El metiche de marras

Monday, September 13, 2010

Ociociudades V

¡Pásele marchante, pásele! ¡Barato nomás un rato! ¡Qué le damos güerita, mire qué chulada!

La vida en el tianguis es precisamente eso: vida. Uno puede recorrer pasillos esquivando a diableros, a marchantas con las bolsas voluminosas, percibir los cientos de aromas de verdura, fruta, chicharrón, abarrotes, ocotitos, chalupas, quesadillas; más allá zapatos, cestos de mimbre y palma, carne expuesta a la mirada, al olfato y a la codicia de perros famélicos. Uno se desliza con deleite escuchando un caótico entrecruzamiento de voces, rumores, pregones, regateos y gritos de ¡va el golpe, va el golpe! Y mientras dribla el carrito de los elotes, sopesa una piña y se pone a regatear con el puestero hasta lograr un precio que ambas partes juzgan adecuado, quedando ambos con la íntima sensación de que cerraron un buen negocio.
En el tianguis todo tiene rostro humano. Uno se reconoce en ese otro sujeto que carga la bolsa del mandado y piensa en que allá en casa la mujer espera los ingredientes del sabroso puchero que aliviará los malestares de la fiesta anterior.
A diferencia del repertorio de pop ochentero y seudo lounge que, sin poder precisar su procedencia, se desliza en el ambiente del centro comercial, en el tianguis tienes las bocinas frente a ti exhalando canciones tropicales, gruperas, de banda, reguetones, pop populachero, las viejitas pero bonitas. Una amalgama de sonidos que otorgan autenticidad y dicen mucho más de lo que estarían dispuestos a decir sus respectivos escuchas. Cada sonido se ofrece al comprador con toda la carga anímica de quien lo pone a todo volumen.
En el centro comercial nunca encontrarás alguien a quien regatearle, no sabrás si la fruta es ¡tres kilos treinta, jefa; uno doce!
En el tianguis puedes no comprar nada y salir de ahí satisfecho de la visita. En el centro comercial, darás y darás vueltas, y aunque el carrito esté lleno, ese vacío existencial que te condujo allí seguirá siendo inmenso.
El asistente del tianguis tiene cuates a los que cuenta sus penas; el consumidor de un centro comercial tiene un sicoanalista.
En los asépticos pasillos del centro comercial te sentirás solo aunque te cruces con una centena de individuos; el carrito impone la distancia.
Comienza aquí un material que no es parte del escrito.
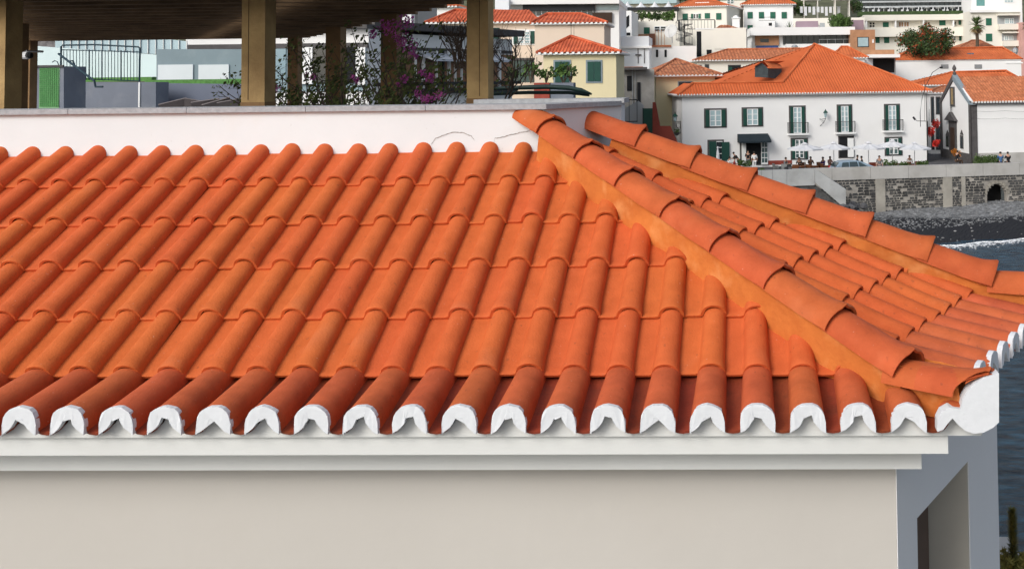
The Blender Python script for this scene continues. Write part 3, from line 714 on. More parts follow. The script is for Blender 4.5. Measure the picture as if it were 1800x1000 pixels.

En el tianguis las comadres se encuentran sin planearlo y pueden pasar horas masticando a gusto a la vecindad entera mientras, de pasadita, te enteras de que fulanito anda con sutanita y que tal se fue al otro lado y aquel otro ya murió de viejo, de borracho o de un cólico.
Con el marchante puedes establecer una conexión profunda, con el empleado de cajas jamás. El cerillo servicial del centro comercial jamás llegará a tener el estatus del bolsero de la central de abastos.
De puesto en puesto probarás un poco de cada fruta, verdura, carne y cuanta mercancía se halle sobre tablones, costales, huacales y burros metálicos, la prodigalidad del tianguista es así. Si tú osas picar una uva, un jamoncito, un juguito, inmediatamente te caerá el encargado del departamento X a decirte que por favor, no abra, toque ni desenvuelva nada antes de pagarlo.
Y finalmente, al pagarle a la señora de las verduras no te hará sentir incómodo por no aceptar ese robo institucional que es el redondeo, y si te queda a deber unos centavitos te dará el pilón.